# [What the exercise asks]
Transcribe all of the material exactly.

Records from a collection

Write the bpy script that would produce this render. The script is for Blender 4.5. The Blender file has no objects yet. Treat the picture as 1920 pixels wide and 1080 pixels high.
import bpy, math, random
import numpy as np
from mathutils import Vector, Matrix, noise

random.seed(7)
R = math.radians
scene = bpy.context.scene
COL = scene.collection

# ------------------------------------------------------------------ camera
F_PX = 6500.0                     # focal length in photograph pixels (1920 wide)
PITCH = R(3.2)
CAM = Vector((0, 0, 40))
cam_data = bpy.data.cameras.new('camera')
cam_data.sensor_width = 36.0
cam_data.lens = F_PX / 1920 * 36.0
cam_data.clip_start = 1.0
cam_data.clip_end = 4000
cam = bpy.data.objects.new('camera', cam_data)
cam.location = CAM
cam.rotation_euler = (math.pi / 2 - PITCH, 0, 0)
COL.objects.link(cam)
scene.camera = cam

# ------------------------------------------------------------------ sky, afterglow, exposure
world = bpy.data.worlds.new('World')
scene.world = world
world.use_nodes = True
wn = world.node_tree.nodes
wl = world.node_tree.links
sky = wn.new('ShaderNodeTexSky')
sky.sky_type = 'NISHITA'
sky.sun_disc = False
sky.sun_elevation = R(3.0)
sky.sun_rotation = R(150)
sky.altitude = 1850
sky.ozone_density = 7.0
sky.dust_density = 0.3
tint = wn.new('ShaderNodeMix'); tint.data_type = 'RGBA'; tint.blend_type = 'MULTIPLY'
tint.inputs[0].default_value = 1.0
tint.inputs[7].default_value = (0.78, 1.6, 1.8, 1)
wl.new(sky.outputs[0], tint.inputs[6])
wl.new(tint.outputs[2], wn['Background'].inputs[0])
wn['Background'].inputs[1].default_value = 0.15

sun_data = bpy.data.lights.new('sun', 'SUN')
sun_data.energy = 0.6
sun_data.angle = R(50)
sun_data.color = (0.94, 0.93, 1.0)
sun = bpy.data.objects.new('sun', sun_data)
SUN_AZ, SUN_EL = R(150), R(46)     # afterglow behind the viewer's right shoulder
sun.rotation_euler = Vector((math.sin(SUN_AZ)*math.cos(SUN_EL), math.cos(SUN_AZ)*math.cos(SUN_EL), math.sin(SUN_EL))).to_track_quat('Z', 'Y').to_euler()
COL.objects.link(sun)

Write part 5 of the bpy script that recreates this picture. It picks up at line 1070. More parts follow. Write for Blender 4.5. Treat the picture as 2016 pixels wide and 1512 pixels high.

# [Solved problem]
Write the bpy script that would produce this render. The script is for Blender 4.5. The Blender file has no objects yet. Treat the picture as 1920 pixels wide and 1080 pixels high.
import bpy, math, random
import numpy as np
from mathutils import Vector, Matrix, noise

random.seed(7)
R = math.radians
scene = bpy.context.scene
COL = scene.collection

# ------------------------------------------------------------------ camera
F_PX = 6500.0                     # focal length in photograph pixels (1920 wide)
PITCH = R(3.2)
CAM = Vector((0, 0, 40))
cam_data = bpy.data.cameras.new('camera')
cam_data.sensor_width = 36.0
cam_data.lens = F_PX / 1920 * 36.0
cam_data.clip_start = 1.0
cam_data.clip_end = 4000
cam = bpy.data.objects.new('camera', cam_data)
cam.location = CAM
cam.rotation_euler = (math.pi / 2 - PITCH, 0, 0)
COL.objects.link(cam)
scene.camera = cam

# ------------------------------------------------------------------ sky, afterglow, exposure
world = bpy.data.worlds.new('World')
scene.world = world
world.use_nodes = True
wn = world.node_tree.nodes
wl = world.node_tree.links
sky = wn.new('ShaderNodeTexSky')
sky.sky_type = 'NISHITA'
sky.sun_disc = False
sky.sun_elevation = R(3.0)
sky.sun_rotation = R(150)
sky.altitude = 1850
sky.ozone_density = 7.0
sky.dust_density = 0.3
tint = wn.new('ShaderNodeMix'); tint.data_type = 'RGBA'; tint.blend_type = 'MULTIPLY'
tint.inputs[0].default_value = 1.0
tint.inputs[7].default_value = (0.78, 1.6, 1.8, 1)
wl.new(sky.outputs[0], tint.inputs[6])
wl.new(tint.outputs[2], wn['Background'].inputs[0])
wn['Background'].inputs[1].default_value = 0.15

sun_data = bpy.data.lights.new('sun', 'SUN')
sun_data.energy = 0.6
sun_data.angle = R(50)
sun_data.color = (0.94, 0.93, 1.0)
sun = bpy.data.objects.new('sun', sun_data)
SUN_AZ, SUN_EL = R(150), R(46)     # afterglow behind the viewer's right shoulder
sun.rotation_euler = Vector((math.sin(SUN_AZ)*math.cos(SUN_EL), math.cos(SUN_AZ)*math.cos(SUN_EL), math.sin(SUN_EL))).to_track_quat('Z', 'Y').to_euler()
COL.objects.link(sun)

Write part 5 of the bpy script that recreates this picture. It picks up at line 1070. More parts follow. Write for Blender 4.5. Treat the picture as 2016 pixels wide and 1512 pixels high.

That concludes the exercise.